Buzi is no stranger to self-promotion, but said in the interview this was attention he didn't want, telling Maerz he would've preferred to have kept his identity secret so he could keep planting wads of cash without anybody knowing who he was.

"He loves the fact that this has caught on," Maerz said.

Buzi says he made his millions flipping homes on the Peninsula, primarily during the foreclosure wave that consumed large parts of the Bay Area. Since then, he says he has spent most of his time volunteering, traveling to more than 70 countries and working with children through various charitable organizations.

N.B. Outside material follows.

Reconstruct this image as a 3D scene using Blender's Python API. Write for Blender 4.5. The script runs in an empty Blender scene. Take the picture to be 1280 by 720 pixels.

ABC7 News wanted to speak to Buzi about his cash giveaway and his reasons for doing it. But our reporters struck out at his home and the address listed for his office is actually to just a mailbox at a Postal Annex. Finding the man behind the "Hidden Cash" has been about as tricky as finding the cash itself.

Last week, Buzi talked to ABC News in an anonymous phone interview about why he's doing this.

"I'm that 1 percent that some people loathe, so rather than hating the people that are successful, my point would be to encourage people who have been successful to give back a little more," he said.